Supplied material:

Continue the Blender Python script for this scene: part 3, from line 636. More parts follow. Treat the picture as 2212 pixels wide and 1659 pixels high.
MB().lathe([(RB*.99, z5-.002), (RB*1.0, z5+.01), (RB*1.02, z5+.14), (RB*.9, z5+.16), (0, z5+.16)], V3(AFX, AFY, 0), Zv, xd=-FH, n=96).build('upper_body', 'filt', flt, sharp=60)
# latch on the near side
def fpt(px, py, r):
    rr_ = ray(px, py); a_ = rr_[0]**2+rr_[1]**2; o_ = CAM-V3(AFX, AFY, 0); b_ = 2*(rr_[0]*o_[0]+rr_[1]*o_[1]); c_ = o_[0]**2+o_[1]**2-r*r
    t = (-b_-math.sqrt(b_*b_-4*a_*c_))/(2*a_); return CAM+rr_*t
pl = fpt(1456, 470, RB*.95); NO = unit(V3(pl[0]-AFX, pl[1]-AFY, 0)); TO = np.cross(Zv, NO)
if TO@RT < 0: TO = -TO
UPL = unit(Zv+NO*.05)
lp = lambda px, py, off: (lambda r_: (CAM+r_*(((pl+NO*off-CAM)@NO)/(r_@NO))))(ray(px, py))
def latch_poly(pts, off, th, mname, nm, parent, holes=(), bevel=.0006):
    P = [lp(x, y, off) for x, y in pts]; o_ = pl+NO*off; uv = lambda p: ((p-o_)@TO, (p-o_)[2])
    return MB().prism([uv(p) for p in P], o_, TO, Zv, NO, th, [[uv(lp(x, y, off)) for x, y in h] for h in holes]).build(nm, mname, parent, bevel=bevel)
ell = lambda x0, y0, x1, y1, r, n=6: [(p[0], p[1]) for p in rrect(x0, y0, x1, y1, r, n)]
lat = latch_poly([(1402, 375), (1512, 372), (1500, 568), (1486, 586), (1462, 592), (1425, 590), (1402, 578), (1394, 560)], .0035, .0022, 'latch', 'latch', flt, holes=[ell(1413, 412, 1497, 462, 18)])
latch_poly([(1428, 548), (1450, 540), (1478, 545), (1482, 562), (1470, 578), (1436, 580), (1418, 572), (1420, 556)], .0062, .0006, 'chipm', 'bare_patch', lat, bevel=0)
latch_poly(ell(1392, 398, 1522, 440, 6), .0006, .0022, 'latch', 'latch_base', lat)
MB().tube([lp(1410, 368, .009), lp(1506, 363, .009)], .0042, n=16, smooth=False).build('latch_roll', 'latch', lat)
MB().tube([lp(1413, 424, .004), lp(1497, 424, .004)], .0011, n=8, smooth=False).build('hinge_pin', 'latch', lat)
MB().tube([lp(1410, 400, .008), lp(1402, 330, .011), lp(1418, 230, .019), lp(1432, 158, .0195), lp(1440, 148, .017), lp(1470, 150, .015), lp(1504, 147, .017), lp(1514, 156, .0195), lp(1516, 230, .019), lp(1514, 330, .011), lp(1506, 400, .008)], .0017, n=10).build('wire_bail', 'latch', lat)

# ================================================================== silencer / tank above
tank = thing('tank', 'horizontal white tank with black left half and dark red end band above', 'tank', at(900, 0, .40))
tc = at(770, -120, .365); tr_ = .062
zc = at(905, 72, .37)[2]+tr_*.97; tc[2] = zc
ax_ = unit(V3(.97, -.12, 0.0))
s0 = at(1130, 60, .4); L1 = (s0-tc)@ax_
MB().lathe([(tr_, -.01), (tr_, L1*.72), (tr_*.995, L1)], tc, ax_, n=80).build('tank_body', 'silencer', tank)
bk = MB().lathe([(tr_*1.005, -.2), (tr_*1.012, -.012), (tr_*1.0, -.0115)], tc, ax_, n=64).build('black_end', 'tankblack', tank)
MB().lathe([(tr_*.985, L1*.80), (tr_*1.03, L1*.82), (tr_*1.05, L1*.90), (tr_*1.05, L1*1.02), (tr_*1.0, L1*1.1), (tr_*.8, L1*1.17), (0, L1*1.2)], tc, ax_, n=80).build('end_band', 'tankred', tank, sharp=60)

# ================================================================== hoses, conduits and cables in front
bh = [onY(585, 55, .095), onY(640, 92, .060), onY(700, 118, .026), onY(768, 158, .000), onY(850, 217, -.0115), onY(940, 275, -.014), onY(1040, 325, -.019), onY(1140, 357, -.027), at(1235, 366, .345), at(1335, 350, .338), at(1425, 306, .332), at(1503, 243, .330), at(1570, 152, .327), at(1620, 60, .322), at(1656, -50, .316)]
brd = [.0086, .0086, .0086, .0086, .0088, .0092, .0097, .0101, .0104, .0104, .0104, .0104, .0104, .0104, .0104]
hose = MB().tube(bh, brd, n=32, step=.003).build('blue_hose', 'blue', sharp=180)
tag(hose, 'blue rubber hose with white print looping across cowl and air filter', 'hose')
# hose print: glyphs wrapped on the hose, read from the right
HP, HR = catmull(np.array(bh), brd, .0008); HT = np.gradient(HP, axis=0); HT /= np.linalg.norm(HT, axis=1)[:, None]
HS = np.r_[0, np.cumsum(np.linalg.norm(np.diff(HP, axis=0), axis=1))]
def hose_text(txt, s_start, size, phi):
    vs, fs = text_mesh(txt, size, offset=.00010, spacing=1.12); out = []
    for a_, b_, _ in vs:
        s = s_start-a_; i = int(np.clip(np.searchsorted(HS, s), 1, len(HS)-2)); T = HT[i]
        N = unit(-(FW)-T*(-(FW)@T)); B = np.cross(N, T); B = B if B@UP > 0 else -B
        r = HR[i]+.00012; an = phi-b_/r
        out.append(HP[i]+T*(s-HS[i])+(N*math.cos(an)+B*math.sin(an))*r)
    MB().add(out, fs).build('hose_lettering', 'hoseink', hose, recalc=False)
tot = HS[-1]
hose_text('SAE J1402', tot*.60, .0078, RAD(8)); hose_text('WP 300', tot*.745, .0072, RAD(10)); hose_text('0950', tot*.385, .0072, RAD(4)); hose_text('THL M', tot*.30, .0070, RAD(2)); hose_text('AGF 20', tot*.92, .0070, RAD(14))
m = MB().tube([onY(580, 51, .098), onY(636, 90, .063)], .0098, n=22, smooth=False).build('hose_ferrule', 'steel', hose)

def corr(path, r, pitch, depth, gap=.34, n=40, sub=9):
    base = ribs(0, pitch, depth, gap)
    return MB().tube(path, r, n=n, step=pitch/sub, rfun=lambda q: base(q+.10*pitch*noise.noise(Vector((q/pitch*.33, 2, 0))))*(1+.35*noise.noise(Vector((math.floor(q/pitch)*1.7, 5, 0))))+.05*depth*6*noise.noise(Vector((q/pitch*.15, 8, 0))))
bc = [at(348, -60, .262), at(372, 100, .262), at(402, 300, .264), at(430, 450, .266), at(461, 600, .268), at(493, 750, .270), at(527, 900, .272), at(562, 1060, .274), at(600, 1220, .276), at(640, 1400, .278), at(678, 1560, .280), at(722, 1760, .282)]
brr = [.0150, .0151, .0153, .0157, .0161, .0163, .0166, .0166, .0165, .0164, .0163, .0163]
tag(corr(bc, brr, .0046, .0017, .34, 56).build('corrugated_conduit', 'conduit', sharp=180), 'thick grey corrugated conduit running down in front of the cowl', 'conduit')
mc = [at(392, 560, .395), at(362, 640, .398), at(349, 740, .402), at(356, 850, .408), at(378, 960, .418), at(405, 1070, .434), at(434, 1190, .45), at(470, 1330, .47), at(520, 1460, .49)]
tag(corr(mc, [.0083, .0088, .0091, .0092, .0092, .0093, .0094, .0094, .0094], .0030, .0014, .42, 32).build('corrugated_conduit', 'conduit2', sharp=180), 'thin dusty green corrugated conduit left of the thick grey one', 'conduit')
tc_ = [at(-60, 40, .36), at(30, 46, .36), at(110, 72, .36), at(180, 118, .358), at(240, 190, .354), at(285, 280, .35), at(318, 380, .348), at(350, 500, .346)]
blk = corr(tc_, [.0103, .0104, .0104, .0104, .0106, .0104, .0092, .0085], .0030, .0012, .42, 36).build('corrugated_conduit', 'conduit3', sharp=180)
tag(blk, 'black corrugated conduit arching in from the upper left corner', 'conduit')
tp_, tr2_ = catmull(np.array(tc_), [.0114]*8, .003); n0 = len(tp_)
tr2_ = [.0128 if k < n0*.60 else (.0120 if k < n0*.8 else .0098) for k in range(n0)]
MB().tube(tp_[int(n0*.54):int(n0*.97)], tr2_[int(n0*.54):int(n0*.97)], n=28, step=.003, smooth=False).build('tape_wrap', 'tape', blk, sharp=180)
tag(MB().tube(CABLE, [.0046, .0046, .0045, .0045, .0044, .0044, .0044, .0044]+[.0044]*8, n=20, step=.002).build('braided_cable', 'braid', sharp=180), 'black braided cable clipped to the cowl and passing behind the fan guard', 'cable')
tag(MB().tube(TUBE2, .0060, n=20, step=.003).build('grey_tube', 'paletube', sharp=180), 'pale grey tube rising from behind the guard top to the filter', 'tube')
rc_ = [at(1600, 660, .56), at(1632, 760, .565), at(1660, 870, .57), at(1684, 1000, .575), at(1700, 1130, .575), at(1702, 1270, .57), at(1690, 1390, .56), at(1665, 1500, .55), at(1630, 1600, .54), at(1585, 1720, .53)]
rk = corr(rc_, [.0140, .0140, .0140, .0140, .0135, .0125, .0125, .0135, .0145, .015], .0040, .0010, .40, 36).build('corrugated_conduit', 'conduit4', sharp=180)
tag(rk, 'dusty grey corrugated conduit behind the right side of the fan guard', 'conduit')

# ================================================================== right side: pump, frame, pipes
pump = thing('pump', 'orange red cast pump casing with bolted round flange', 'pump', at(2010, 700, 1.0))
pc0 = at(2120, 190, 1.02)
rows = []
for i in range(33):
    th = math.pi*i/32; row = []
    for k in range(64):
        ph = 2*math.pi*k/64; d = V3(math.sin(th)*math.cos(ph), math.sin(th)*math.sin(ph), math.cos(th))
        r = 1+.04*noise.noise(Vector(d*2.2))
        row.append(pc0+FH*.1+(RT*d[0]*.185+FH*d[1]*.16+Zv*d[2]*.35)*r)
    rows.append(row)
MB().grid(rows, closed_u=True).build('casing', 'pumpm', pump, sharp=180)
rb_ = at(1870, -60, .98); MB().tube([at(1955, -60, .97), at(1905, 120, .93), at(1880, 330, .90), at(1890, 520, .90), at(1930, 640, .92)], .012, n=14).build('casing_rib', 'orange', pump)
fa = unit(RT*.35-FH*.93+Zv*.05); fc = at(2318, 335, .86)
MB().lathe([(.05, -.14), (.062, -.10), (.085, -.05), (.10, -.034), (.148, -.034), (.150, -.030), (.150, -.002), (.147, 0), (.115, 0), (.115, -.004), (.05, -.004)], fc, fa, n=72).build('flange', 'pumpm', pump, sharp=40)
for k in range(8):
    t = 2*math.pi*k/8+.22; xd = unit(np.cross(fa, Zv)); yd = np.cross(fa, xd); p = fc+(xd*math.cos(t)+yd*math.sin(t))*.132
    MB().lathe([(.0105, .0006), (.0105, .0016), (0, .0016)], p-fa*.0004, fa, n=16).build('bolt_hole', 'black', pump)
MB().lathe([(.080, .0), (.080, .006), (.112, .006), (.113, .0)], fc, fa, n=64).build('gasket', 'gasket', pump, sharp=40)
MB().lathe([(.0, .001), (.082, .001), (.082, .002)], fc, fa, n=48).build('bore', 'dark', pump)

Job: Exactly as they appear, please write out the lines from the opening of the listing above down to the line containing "n=10).build('wire_bail', 'latch', lat)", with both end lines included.

Answer to this task:
Continue the Blender Python script for this scene: part 3, from line 636. More parts follow. Treat the picture as 2212 pixels wide and 1659 pixels high.
MB().lathe([(RB*.99, z5-.002), (RB*1.0, z5+.01), (RB*1.02, z5+.14), (RB*.9, z5+.16), (0, z5+.16)], V3(AFX, AFY, 0), Zv, xd=-FH, n=96).build('upper_body', 'filt', flt, sharp=60)
# latch on the near side
def fpt(px, py, r):
    rr_ = ray(px, py); a_ = rr_[0]**2+rr_[1]**2; o_ = CAM-V3(AFX, AFY, 0); b_ = 2*(rr_[0]*o_[0]+rr_[1]*o_[1]); c_ = o_[0]**2+o_[1]**2-r*r
    t = (-b_-math.sqrt(b_*b_-4*a_*c_))/(2*a_); return CAM+rr_*t
pl = fpt(1456, 470, RB*.95); NO = unit(V3(pl[0]-AFX, pl[1]-AFY, 0)); TO = np.cross(Zv, NO)
if TO@RT < 0: TO = -TO
UPL = unit(Zv+NO*.05)
lp = lambda px, py, off: (lambda r_: (CAM+r_*(((pl+NO*off-CAM)@NO)/(r_@NO))))(ray(px, py))
def latch_poly(pts, off, th, mname, nm, parent, holes=(), bevel=.0006):
    P = [lp(x, y, off) for x, y in pts]; o_ = pl+NO*off; uv = lambda p: ((p-o_)@TO, (p-o_)[2])
    return MB().prism([uv(p) for p in P], o_, TO, Zv, NO, th, [[uv(lp(x, y, off)) for x, y in h] for h in holes]).build(nm, mname, parent, bevel=bevel)
ell = lambda x0, y0, x1, y1, r, n=6: [(p[0], p[1]) for p in rrect(x0, y0, x1, y1, r, n)]
lat = latch_poly([(1402, 375), (1512, 372), (1500, 568), (1486, 586), (1462, 592), (1425, 590), (1402, 578), (1394, 560)], .0035, .0022, 'latch', 'latch', flt, holes=[ell(1413, 412, 1497, 462, 18)])
latch_poly([(1428, 548), (1450, 540), (1478, 545), (1482, 562), (1470, 578), (1436, 580), (1418, 572), (1420, 556)], .0062, .0006, 'chipm', 'bare_patch', lat, bevel=0)
latch_poly(ell(1392, 398, 1522, 440, 6), .0006, .0022, 'latch', 'latch_base', lat)
MB().tube([lp(1410, 368, .009), lp(1506, 363, .009)], .0042, n=16, smooth=False).build('latch_roll', 'latch', lat)
MB().tube([lp(1413, 424, .004), lp(1497, 424, .004)], .0011, n=8, smooth=False).build('hinge_pin', 'latch', lat)
MB().tube([lp(1410, 400, .008), lp(1402, 330, .011), lp(1418, 230, .019), lp(1432, 158, .0195), lp(1440, 148, .017), lp(1470, 150, .015), lp(1504, 147, .017), lp(1514, 156, .0195), lp(1516, 230, .019), lp(1514, 330, .011), lp(1506, 400, .008)], .0017, n=10).build('wire_bail', 'latch', lat)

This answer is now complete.